El periodista de «La pluma de Dumbo», convencido desde joven de que algún día sería un gran escritor, escucha un comentario cáustico de su hijo sobre la gran novela que nunca llega; en «Inodoro», un electricista se queda dormido en la casa vacía donde está trabajando, y, cuando despierta, una chica de voz seductora lo llama desde el lavabo; Drake, el joven basurero abandonado por su mujer de «Ultraje» convierte por una noche el camión de la basura en un barco pirata. Y en «Extinción del dálmata» y «La muerte del autor» se cuentan los irónicos, terribles grandes finales de dos hombres, de dos antiguas lenguas que se extinguen con ellos.

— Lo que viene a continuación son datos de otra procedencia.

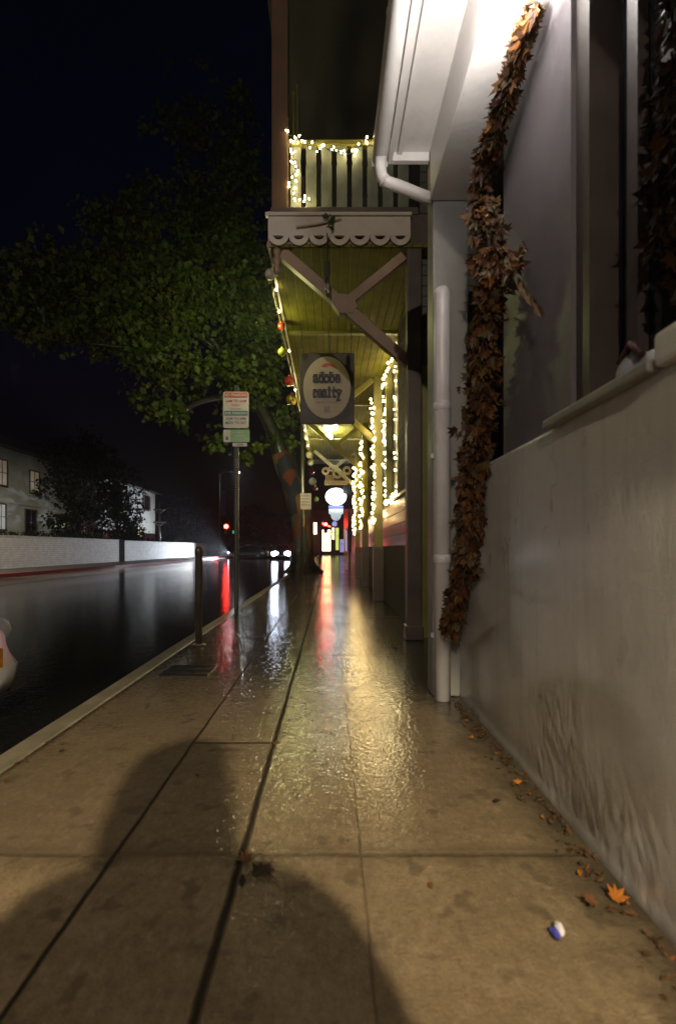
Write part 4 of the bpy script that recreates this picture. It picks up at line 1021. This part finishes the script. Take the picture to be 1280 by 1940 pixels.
# ================================================================ PARKED / MOVING CARS
def car(label, loc, rot, paint, lights_on=False, lens=.12, tail_on=False, group=None, plate=True):
    """local axes: +y is the front, wheels on z=0, length 4.4"""
    t = thing('parked_car' if not lights_on else 'car', label, 'car', loc, group, local=True); t.rotation_euler = (0, 0, rot)
    # body sections: y, half width at belt, half width at sill, bottom z, top z
    S = [(-2.20,.60,.60,.36,.62),(-2.16,.74,.70,.26,.82),(-2.02,.82,.80,.21,.90),(-1.6,.87,.86,.19,.93),(-.9,.88,.88,.18,.94),(0,.88,.88,.18,.93),(.8,.88,.88,.18,.90),(1.3,.87,.87,.18,.85),(1.70,.84,.86,.19,.78),(1.95,.78,.83,.20,.71),(2.10,.68,.76,.21,.63),(2.17,.55,.64,.24,.54),(2.19,.42,.50,.30,.44)]
    N = 20; vs = []; fs = []
    for y, wb_, ws, z0, z1 in S:
        zm = z0+(z1-z0)*.62
        ring_ = []
        half = [(0, z0), (ws*.86, z0), (ws*.97, z0+.04), (ws, z0+.12), (max(ws, wb_)+.005, z0+(zm-z0)*.6), (wb_*1.0, zm), (wb_*.985, zm+(z1-zm)*.35), (wb_*.93, zm+(z1-zm)*.72), (wb_*.80, z1-.015), (wb_*.45, z1), (0, z1+.012)]
        ring_ = [(x, z) for x, z in half] + [(-x, z) for x, z in half[-2:0:-1]]
        N = len(ring_)
        for x, z in ring_: vs.append((x, y, z))
    for i in range(len(S)-1):
        for k in range(N): fs.append((i*N+k, i*N+(k+1)%N, (i+1)*N+(k+1)%N, (i+1)*N+k))
    fs.append(tuple(range(N))); fs.append(tuple((len(S)-1)*N+k for k in reversed(range(N))))
    body = MB()._add(vs, fs, True).build('body', paint, t)
    # greenhouse
    Cn = [(-1.95,.66,.90,.93),(-1.55,.70,.92,1.18),(-1.05,.71,.93,1.40),(-.3,.70,.93,1.46),(.35,.68,.92,1.42),(.80,.68,.90,1.22),(1.28,.70,.85,.90)]
    vs = []; fs = []; 
    for y, w, z0, z1 in Cn:
        h = [(w, z0), (w*.97, z0+(z1-z0)*.4), (w*.88, z0+(z1-z0)*.85), (w*.70, z1-.005), (0, z1+.01)]
        rr = h + [(-x, z) for x, z in h[-2::-1]]; n_ = len(rr)
        vs += [(x, y, z) for x, z in rr]
    for i in range(len(Cn)-1):
        for k in range(n_-1): fs.append((i*n_+k, i*n_+k+1, (i+1)*n_+k+1, (i+1)*n_+k))
    MB()._add(vs, fs, True).build('glasshouse', 'carglass', t)
    rfm = MB(); vs = []; fs = []
    for y, w, z in ((-1.15,.52,1.385),(-1.0,.60,1.418),(-.3,.62,1.478),(.3,.60,1.442),(.42,.52,1.41)):
        vs += [(-w, y, z-.03), (-w*.8, y, z), (0, y, z+.012), (w*.8, y, z), (w, y, z-.03)]
    for i in range(4):
        for k in range(4): fs.append((i*5+k, i*5+k+1, (i+1)*5+k+1, (i+1)*5+k))
    rfm._add(vs, fs, True).build('roof_panel', paint, t)
    pil = MB()
    for sx in (-1, 1):
        pil.beam((sx*.60, .42, 1.40), (sx*.70, 1.2, .90), .05, .05); pil.beam((sx*.705, -.15, .93), (sx*.64, -.2, 1.42), .05, .03); pil.beam((sx*.60, -1.1, 1.40), (sx*.68, -1.8, .94), .07, .05)
    pil.build('window_pillar', paint, t)
    for sx in (-1, 1):
        for wy in (-1.35, 1.33):
            wh = MB().lathe((sx*.80, wy, .315), [(.20, -.095), (.295, -.095), (.315, -.07), (.315, .07), (.295, .095), (.20, .095)], 24, 'x').build('wheel', 'tyre', t)
            rm = MB().lathe((sx*.80, wy, .315), [(.03, -.098), (.198, -.092), (.198, .092), (.03, .098)], 20, 'x')
            for k in range(5):
                a = 2*math.pi*k/5; rm.beam((sx*.90, wy, .315), (sx*.895, wy+.18*math.cos(a), .315+.18*math.sin(a)), .02, .045, (1, 0, 0))
            rm.build('rim', 'rim', wh)
        MB().ball((sx*.60, 2.07, .60), lens, 12, (1.15, .6, .8)).build('headlight', 'em_head' if lights_on else 'clearlens', t)
        MB().ball((sx*.66, -2.11, .72), .11, 12, (1.0, .5, .8)).build('tail_light', 'em_tail' if tail_on else 'redlens', t)
        MB().bbox(sx*.79-.012 if sx > 0 else -.868, .868 if sx > 0 else sx*.79+.012, 1.64, 1.78, .41, .53, .006).build('side_marker', 'amber', t)
        MB().ball((sx*.97, .78, .98), .10, 10, (1, .6, .7)).build('mirror', paint, t)
    MB().bbox(-.26, .26, 2.17, 2.205, .36, .47, .004).build('number_plate', 'signwhite', t)
    MB().bbox(-.26, .26, -2.225, -2.19, .60, .72, .004).build('number_plate', 'signwhite', t)
    MB().beam((-.8, 2.06, .23), (.8, 2.06, .23), .16, .05).build('lower_lip', 'tyre', t)
    return t
car('wet white parked car at the left edge of the frame beside the kerb', (-2.89, 1.36, -.15), R(0), 'carwhite')
mc = car('dark car with glaring headlights facing us down the road beside the tree', (-4.62, 50, -.15), R(180), 'cardark', lights_on=True, lens=.29)
for sx in (-1, 1):
    o = light_child('headlight_beam', 'SPOT', (-4.62+sx*.6, 47.6, .47), 900, (.80, .87, 1), None, .3, spot_size=R(42), spot_blend=.7)
    d = Vector((-14.5, 36, .2)) - o.location; o.rotation_euler = d.to_track_quat('-Z', 'Y').to_euler(); o.name = 'headlight_beam'
    o.parent = mc; o.matrix_parent_inverse = (Matrix.Translation(mc.location) @ Matrix.Rotation(R(180), 4, 'Z')).inverted()
tc = car('dark parked car with red tail lights near the kerb behind the tree', (-3.5, 53, -.15), R(0), 'cardark', tail_on=True)
for sx in (-1, 1):
    o = light_child('tail_light_glow', 'POINT', (-3.5+sx*.66, 50.6, .75), 450, (1, .03, .02), None, .1); o.parent = tc; o.matrix_parent_inverse = Matrix.Translation(tc.location).inverted()
lc = car('dark car turning with headlights on the far end of the white garden wall', (-9.0, 56, -.15), R(82), 'cardark', lights_on=True)
o = light_child('headlight_beam', 'SPOT', (-11.35, 56.4, .6), 6000, (.80, .88, 1), None, .08, spot_size=R(130), spot_blend=.8)
d = Vector((-15.5, 53.5, .5)) - o.location; o.rotation_euler = d.to_track_quat('-Z', 'Y').to_euler()
o.parent = lc; o.matrix_parent_inverse = (Matrix.Translation(lc.location) @ Matrix.Rotation(R(82), 4, 'Z')).inverted()

# ================================================================ LEFT SIDE OF THE STREET
gw_ = thing('garden_wall', 'long white painted brick garden wall along the far side of the road', 'wall', (-15.5, 40, 0))
MB().box(-15.75, -15.46, 5, 37.2, 0, 1.55).box(-15.75, -15.46, 38.2, 62.5, 0, 1.50).build('brickwork', 'wallbrick', gw_)
MB().bbox(-15.78, -15.43, 5, 37.2, 1.551, 1.61, .01).bbox(-15.78, -15.43, 38.2, 62.5, 1.501, 1.56, .01).build('coping', 'wallbrick', gw_)
MB().box(-15.74, -15.5, 62.9, 63.6, 0, 1.45).build('end_pier', 'wallbrick', gw_)
gt_ = thing('garden_gate', 'narrow dark gate filling the gap in the white garden wall', 'gate', (-15.55, 37.7, 0))
g1 = MB()
for k in range(8): g1.box(-15.475, -15.445, 37.24+k*.118, 37.345+k*.118, .06, 1.62)
g1.build('gate_boards', 'gatewood', gt_)
for z in (.3, 1.1): MB().box(-15.53, -15.478, 37.22, 38.18, z, z+.1).build('gate_rail', 'gatewood', gt_)
# hedge on the wall top, leafy
hg = thing('hedge', 'dark clipped hedge showing above the white garden wall', 'hedge', (-16.4, 25, 0))
r9 = random.Random(9); L = []
for i in range(9000):
    y = r9.uniform(8, 37 if i % 2 else 60); h = 1.85+.18*mnoise.noise(Vector((y*.4, 0, 0)))
    p = Vector((-16.5+r9.uniform(-.5, .5), y, r9.uniform(.9, h)))
    L.append((p, rv(r9)+Vector((.6, -.3, .4)), rv(r9), r9.uniform(.08, .16), (.012*r9.uniform(.5, 1.3), .02*r9.uniform(.5, 1.3), .007), QUAD))
leaf_mesh('foliage', L, 'dark_leaf', hg)
MB().box(-16.8, -16.2, 8, 60, 0, 1.5).build('stems', 'darkbark', hg)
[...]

Pero en Hipotermia hay mucho más. Porque en este libro, entre relatos cerrados, apretados, redondos, que se anillan unos con otros y al hacerlo se resignifican, hay tres novelas reducidas a sus momentos climáticos: la del escritor de libros de autoayuda que, corrompido por las disciplinas que predica, destruye su universo emocional y acaba como profesor en Boston, el infierno; la del ejecutivo del Banco Mundial que de tanto fingir que es otro ya sólo puede percibir la realidad cuando viene mediatizada por la televisión, el teléfono móvil o el correo electrónico; y la de un historiador de la vida privada que, muerto espiritualmente, resucita como cocinero, artista del cadáver, el arte más glamouroso de la contemporaneidad, y es el protagonista de los deslumbrantes «Salida de la ciudad de los suicidas» y «Retorno a la ciudad del ligue», con los que concluye pero no se cierra este espléndido modelo de libertad narrativa que es Hipotermia, una novela integrada por relatos, según intención del autor.
«Acabo de leer La muerte de un instalador, de Álvaro Enrigue, y siento que ahí hay un escritor que todavía se plantea retos con la literatura, con el lenguaje» (Sergio Pitol).
«Un nuevo gran escritor mexicano» (José Luis de la Fuente, Renacimiento).
«Un escritor hecho y derecho» (Mario Vargas Llosa).